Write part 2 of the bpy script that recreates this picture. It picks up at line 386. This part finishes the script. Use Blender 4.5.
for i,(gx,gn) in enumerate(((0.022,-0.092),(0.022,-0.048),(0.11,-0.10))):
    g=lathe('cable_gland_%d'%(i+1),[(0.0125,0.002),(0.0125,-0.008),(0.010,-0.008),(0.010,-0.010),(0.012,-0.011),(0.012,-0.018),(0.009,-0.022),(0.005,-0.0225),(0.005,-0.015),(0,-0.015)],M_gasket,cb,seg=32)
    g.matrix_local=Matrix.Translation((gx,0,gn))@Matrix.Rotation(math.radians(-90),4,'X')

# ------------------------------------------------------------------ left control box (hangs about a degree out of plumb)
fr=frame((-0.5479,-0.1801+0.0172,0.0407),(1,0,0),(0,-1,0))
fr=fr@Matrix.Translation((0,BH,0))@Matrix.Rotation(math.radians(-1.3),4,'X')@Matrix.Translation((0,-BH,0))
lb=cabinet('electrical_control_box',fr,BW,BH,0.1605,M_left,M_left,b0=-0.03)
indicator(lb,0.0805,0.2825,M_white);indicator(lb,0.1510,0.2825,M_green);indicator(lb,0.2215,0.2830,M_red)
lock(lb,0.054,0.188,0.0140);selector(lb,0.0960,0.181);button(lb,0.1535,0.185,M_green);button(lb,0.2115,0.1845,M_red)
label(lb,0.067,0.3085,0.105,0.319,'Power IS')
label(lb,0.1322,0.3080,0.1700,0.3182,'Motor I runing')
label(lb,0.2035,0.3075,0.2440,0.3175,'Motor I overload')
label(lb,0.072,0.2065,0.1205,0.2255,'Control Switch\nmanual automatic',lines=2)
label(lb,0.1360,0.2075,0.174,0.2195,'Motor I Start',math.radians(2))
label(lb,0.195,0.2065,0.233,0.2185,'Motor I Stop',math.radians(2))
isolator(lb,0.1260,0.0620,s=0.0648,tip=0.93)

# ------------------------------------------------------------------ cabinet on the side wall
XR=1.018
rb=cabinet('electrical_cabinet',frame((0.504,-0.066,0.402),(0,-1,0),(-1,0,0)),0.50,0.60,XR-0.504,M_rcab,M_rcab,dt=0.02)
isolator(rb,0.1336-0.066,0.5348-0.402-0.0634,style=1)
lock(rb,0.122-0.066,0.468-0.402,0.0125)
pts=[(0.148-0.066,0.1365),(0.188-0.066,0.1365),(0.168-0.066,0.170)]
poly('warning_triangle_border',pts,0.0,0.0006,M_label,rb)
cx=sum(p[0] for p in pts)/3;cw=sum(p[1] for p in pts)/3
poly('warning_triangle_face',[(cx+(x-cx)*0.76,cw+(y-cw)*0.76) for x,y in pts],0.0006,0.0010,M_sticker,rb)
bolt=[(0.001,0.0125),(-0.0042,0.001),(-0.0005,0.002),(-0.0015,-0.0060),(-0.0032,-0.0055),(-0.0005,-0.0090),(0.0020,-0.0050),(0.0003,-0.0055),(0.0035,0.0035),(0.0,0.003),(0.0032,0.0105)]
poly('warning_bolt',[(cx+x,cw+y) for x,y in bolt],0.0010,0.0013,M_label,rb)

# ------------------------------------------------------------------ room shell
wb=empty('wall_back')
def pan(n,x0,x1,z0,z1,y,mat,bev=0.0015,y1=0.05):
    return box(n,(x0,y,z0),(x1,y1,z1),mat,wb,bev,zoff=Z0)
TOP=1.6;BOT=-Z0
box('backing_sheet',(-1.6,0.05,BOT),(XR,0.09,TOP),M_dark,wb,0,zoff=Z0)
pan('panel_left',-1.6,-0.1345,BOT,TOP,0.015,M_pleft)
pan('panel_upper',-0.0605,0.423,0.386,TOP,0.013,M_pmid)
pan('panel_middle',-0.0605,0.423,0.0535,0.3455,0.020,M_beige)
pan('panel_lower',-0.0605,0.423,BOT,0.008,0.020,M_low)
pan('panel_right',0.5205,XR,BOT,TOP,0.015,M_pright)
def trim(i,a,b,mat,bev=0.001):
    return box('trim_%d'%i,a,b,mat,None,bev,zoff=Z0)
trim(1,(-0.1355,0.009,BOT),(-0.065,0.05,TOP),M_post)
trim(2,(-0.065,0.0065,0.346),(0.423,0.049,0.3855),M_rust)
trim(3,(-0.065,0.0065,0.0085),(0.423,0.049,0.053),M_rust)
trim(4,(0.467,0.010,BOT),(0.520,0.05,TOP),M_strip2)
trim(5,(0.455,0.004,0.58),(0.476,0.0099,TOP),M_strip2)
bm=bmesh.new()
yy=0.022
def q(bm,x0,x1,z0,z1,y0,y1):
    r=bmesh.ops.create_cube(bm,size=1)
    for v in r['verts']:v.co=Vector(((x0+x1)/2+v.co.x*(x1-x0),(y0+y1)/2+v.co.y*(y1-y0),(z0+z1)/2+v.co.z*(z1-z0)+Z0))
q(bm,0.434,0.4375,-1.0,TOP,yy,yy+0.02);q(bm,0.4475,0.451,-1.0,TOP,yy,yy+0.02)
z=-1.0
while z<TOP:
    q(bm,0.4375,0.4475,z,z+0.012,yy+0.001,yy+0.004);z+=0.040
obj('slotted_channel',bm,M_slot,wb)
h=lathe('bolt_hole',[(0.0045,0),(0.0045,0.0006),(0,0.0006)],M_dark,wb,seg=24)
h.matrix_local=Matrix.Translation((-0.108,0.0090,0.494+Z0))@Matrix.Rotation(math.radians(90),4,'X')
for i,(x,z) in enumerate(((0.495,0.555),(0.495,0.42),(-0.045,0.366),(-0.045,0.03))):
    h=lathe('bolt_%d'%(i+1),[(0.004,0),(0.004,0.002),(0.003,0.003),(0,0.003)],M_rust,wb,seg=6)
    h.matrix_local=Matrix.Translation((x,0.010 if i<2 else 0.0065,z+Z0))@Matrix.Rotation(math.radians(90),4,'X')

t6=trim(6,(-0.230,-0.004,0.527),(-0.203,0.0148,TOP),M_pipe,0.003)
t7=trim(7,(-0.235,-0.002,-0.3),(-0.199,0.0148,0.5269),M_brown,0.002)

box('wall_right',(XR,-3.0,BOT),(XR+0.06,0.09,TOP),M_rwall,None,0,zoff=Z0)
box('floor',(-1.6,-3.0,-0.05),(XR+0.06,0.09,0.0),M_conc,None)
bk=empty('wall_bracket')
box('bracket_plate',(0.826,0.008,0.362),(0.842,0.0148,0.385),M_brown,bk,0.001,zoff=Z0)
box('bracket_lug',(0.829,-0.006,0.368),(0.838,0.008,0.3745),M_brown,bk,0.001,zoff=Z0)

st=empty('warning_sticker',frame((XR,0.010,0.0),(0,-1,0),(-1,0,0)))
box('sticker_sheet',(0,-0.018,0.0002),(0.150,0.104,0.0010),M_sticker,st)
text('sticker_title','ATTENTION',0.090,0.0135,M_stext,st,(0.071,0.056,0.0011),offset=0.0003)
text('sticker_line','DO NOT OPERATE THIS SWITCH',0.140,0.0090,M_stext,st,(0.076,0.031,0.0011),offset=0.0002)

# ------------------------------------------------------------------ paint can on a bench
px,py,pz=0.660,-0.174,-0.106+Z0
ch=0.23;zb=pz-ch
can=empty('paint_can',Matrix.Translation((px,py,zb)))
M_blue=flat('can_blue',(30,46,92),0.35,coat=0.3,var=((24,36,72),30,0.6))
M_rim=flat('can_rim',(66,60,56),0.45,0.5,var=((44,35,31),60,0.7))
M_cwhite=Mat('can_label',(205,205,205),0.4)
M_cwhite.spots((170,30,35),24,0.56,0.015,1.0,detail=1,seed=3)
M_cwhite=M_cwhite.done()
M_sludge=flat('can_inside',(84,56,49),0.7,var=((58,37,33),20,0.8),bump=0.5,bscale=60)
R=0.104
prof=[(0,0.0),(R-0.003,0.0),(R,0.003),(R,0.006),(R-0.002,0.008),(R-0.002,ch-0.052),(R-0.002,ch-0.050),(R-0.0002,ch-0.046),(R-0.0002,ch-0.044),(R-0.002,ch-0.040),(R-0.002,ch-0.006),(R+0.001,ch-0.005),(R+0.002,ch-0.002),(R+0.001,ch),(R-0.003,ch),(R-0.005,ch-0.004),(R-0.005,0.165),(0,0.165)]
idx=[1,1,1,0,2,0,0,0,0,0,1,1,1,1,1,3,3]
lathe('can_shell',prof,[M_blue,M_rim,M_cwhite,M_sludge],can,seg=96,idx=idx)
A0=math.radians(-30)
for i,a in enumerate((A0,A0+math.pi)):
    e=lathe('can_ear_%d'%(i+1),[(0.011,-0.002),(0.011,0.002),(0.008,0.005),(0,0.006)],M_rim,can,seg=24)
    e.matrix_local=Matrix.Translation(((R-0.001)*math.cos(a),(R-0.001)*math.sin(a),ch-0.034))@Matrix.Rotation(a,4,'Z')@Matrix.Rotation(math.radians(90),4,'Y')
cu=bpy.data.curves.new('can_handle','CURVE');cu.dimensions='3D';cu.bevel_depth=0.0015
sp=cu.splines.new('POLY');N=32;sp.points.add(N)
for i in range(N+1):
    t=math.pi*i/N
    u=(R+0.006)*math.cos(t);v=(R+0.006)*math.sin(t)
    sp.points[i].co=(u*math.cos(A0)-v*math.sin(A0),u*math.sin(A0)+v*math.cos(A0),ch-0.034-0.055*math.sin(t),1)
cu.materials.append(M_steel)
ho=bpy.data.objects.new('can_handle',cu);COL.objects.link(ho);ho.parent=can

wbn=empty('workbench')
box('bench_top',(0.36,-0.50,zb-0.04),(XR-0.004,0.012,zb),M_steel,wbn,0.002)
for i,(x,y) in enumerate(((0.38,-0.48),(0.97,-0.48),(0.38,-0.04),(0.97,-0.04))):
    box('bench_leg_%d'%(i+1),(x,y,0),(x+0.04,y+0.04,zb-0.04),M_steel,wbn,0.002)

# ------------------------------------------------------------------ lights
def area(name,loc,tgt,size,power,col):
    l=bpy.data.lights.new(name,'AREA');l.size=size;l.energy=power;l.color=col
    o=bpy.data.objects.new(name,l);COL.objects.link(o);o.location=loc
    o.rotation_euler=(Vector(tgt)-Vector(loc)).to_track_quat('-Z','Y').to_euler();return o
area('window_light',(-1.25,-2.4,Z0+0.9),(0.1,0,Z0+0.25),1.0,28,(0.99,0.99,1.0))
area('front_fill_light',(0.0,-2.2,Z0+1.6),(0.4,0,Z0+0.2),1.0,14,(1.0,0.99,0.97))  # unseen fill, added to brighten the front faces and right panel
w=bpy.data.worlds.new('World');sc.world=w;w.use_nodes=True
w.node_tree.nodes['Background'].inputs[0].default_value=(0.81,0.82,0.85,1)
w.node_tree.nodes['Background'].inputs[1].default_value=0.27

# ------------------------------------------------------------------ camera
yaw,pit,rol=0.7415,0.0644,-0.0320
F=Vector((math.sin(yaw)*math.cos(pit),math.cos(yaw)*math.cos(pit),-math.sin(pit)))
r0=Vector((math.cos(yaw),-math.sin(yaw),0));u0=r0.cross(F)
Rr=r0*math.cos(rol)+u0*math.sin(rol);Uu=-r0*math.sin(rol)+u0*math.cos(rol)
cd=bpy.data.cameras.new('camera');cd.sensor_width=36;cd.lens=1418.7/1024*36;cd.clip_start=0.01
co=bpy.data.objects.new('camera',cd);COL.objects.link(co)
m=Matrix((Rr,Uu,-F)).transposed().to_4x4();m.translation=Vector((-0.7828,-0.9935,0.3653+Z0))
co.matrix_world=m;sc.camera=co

■ **Aim**:
Copy the lines from the start of the data verbatim, stopping after the line containing "isolator(lb,0.1260,0.0620,s=0.0648,tip=0.93)".

■ **Problem solution**:
Write part 2 of the bpy script that recreates this picture. It picks up at line 386. This part finishes the script. Use Blender 4.5.
for i,(gx,gn) in enumerate(((0.022,-0.092),(0.022,-0.048),(0.11,-0.10))):
    g=lathe('cable_gland_%d'%(i+1),[(0.0125,0.002),(0.0125,-0.008),(0.010,-0.008),(0.010,-0.010),(0.012,-0.011),(0.012,-0.018),(0.009,-0.022),(0.005,-0.0225),(0.005,-0.015),(0,-0.015)],M_gasket,cb,seg=32)
    g.matrix_local=Matrix.Translation((gx,0,gn))@Matrix.Rotation(math.radians(-90),4,'X')

# ------------------------------------------------------------------ left control box (hangs about a degree out of plumb)
fr=frame((-0.5479,-0.1801+0.0172,0.0407),(1,0,0),(0,-1,0))
fr=fr@Matrix.Translation((0,BH,0))@Matrix.Rotation(math.radians(-1.3),4,'X')@Matrix.Translation((0,-BH,0))
lb=cabinet('electrical_control_box',fr,BW,BH,0.1605,M_left,M_left,b0=-0.03)
indicator(lb,0.0805,0.2825,M_white);indicator(lb,0.1510,0.2825,M_green);indicator(lb,0.2215,0.2830,M_red)
lock(lb,0.054,0.188,0.0140);selector(lb,0.0960,0.181);button(lb,0.1535,0.185,M_green);button(lb,0.2115,0.1845,M_red)
label(lb,0.067,0.3085,0.105,0.319,'Power IS')
label(lb,0.1322,0.3080,0.1700,0.3182,'Motor I runing')
label(lb,0.2035,0.3075,0.2440,0.3175,'Motor I overload')
label(lb,0.072,0.2065,0.1205,0.2255,'Control Switch\nmanual automatic',lines=2)
label(lb,0.1360,0.2075,0.174,0.2195,'Motor I Start',math.radians(2))
label(lb,0.195,0.2065,0.233,0.2185,'Motor I Stop',math.radians(2))
isolator(lb,0.1260,0.0620,s=0.0648,tip=0.93)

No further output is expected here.